PRESTUS provides a dedicated transducer_coupling: async mode that handles both combination rules automatically. See doc_async_transducer.md for configuration details, pipeline stages, and output files.

Staggered / time-offset firing

If the transducers fire in sequence (one after another, or with partial temporal overlap), the closest approximation within the current framework is to use the Sequential Simulations mechanism. Run one transducer's heating simulation, carry over the resulting temperature and CEM43 maps via adopted_heatmap / adopted_cem43, then run the next transducer's heating simulation starting from that thermal state. This correctly captures the cumulative thermal history but assumes the acoustic fields do not overlap in time.

Complex Pressure Field¶

PRESTUS extracts the complex pressure amplitude (magnitude and phase at the fundamental frequency) from the steady-state time series recorded by k-Wave and makes it available as an optional cache output. This is not needed for the two scenarios above — but it enables a third workflow described here.
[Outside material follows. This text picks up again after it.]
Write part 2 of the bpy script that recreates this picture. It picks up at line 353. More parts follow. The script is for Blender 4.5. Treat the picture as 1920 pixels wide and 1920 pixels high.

To save the complex field alongside the main results, set:

io:
  save_p_complex: true

This writes a separate file sub-XXX_<medium>_p_complex<affix>.mat containing a single variable p_complex — a complex-valued array of the same spatial dimensions as p_max_all, where magnitude encodes peak pressure amplitude and phase encodes the spatial phase of the wavefield at the fundamental frequency. This may allow more complex results integration.

Known Limitations¶

Simulations without a skull or layered setup (e.g. medium: water) only model the first transducer.
kWaveArray mode is incompatible with multiple transducers.
Different carrier frequencies across transducers are not supported.
Exit-plane metrics (focal distance, max_Isppa_after_exit_plane, real_focal_distance) are computed only with respect to the first transducer.
Focal-plane time-course heating plots reflect only the focal plane of the first transducer and may miss hotspots near other beams. Always inspect the 3D maxT and CEM43 NIfTI volumes for a complete safety assessment.
Post-hoc water-only simulations are not implemented for multiple transducers.